In this travelogue-meets-mystery documentary, a granddaughter seeks out her grandfather’s past.

“The Bengali” documents the parallel journeys of Shaik Mohamed Musa, a Bengali man who leaves his village in India for New Orleans in 1893, and that of his African American granddaughter, Fatima Shaik, who travels from New Orleans to India well over a century later.

In telling the story mostly through candid interviews with the modern-day residents of Khori, the village the elder Shaik left behind, the director, Kavery Kaul, captures the inconvenient realities the younger Shaik faces — realities that diverge from her vision of a storybook homecoming where she can bend down to touch the land her grandfather once owned. In this travelogue-meets-mystery documentary, Shaik, a novelist, shows her grandfather’s picture to villagers who have never heard of him, and who question whether this American visitor has pure motives.

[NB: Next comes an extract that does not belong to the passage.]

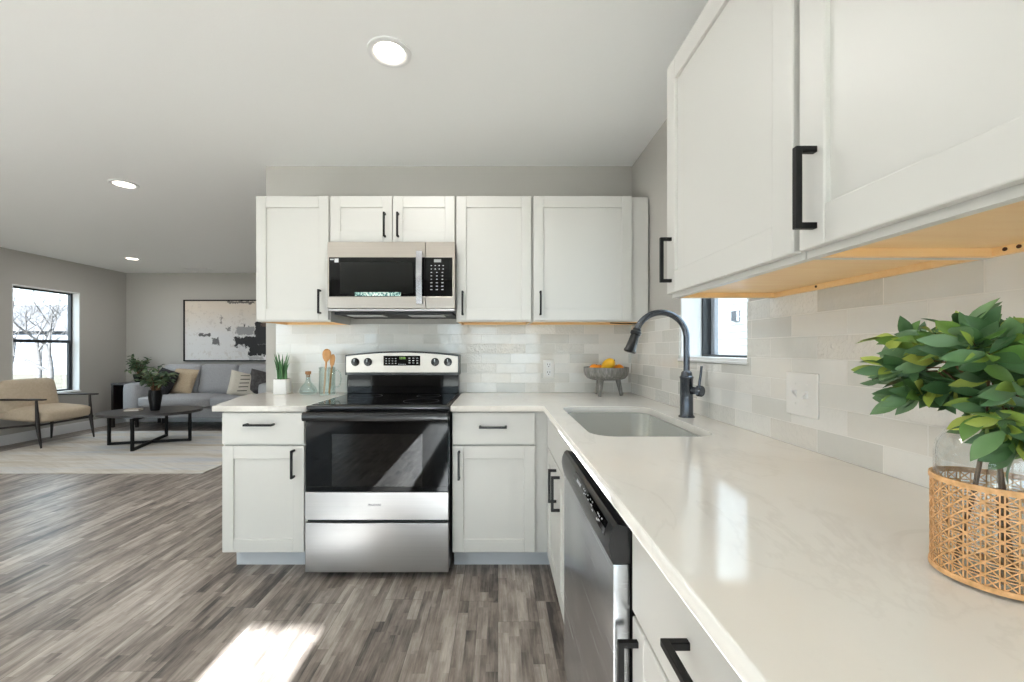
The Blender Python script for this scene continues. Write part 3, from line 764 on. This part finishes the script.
b = BM(); hx = Vector((fx+.01+.044*math.cos(1.0), fy-.006-.044*math.sin(1.0), 1.034)); tube(b, [hx+Vector((0, 0, .018)), hx+Vector((.006, 0, .06)), hx+Vector((.012, 0, .108))], [.0055, .005, .0045], 12); obj('lever', b, 'gun', t, smooth=50)

# ------------------------------------------------------------------ outlets
def duplex(cx, cz):
    t = thing('power_outlet', 'white double power outlet on the tiled back wall', 'outlet', (cx, YB, cz))
    b = BM(); box(b, cx-.0375, cx+.0375, YB-.006, YB, cz-.062, cz+.062, .002); obj('cover_plate', b, 'plate', t)
    b = BM()
    for s in (-1, 1):
        box(b, cx-.017, cx+.017, YB-.0075, YB-.0055, cz+s*.027-.022, cz+s*.027+.022, .001)
    rc = obj('socket', b, 'white', t)
    b = BM()
    for s in (-1, 1):
        for q in (-1, 1): box(b, cx+q*.008-.0015, cx+q*.008+.0015, YB-.0082, YB-.0072, cz+s*.027-.001, cz+s*.027+.011)
        box(b, cx-.003, cx+.003, YB-.0082, YB-.0072, cz+s*.027-.013, cz+s*.027-.007)
    obj('slots', b, 'gap', t)
duplex(.354, 1.078)
cy, cz = 1.2475, 1.077
t = thing('light_switch', 'white double toggle switch plate on the tiled right wall', 'switch', (XW, cy, cz))
b = BM(); box(b, XW-.006, XW, cy-.0645, cy+.0645, cz-.066, cz+.066, .0025); obj('cover_plate', b, 'plate', t)
for s in (-1, 1):
    b = BM(); box(b, XW-.0075, XW-.005, cy+s*.023-.006, cy+s*.023+.006, cz-.012, cz+.012, .0008); 
    prism(b, [(XW-.007, cz-.008), (XW-.018, cz-.012 if s < 0 else cz+.012), (XW-.018, cz-.006 if s < 0 else cz+.006), (XW-.007, cz+.008)], 'y', cy+s*.023-.004, cy+s*.023+.004)
    obj('toggle', b, 'white', t)
    for z_ in (cz+.03, cz-.03):
        b = BM(); lathe(b, [(0, -.001), (.003, -.001), (.003, .001), (0, .001)], 12, (XW-.0065, cy+s*.023, z_), mat=Rx, cap=False); obj('screw', b, 'plate', t)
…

Viewers could easily walk away from “The Bengali” thinking the Shaik family’s story is an anomaly unique to New Orleans. But it actually isn’t. It’s part of a newly recovered body of history about a smaller wave of Indian immigration to America before the landmark 1965 Immigration and Nationality Act. In the early 20th century, Indian men came to U.S. cities as solo workers and, subject to America’s racial hierarchy, often married Black and Puerto Rican women (like Fatima’s grandmother Tennie Ford, who is African American).

This significant omission from “The Bengali” underlines that, despite an intriguing premise, what Kaul actually wants to say here is in need of a lot more fleshing out. The documentary meanders from scene to scene without sufficient dramatic tension (or relevant historical context) to propel it forward into denouement.

As much of the film is Shaik essentially journaling aloud in direct-to-camera interviews or in voice-over alongside stiff kitchen table scenes with her family, the visuals land as inconsequential. In other words, this feature-length documentary probably should have been a podcast.

The Bengali
Not rated. Running time: 1 hour 12 minutes. In theaters.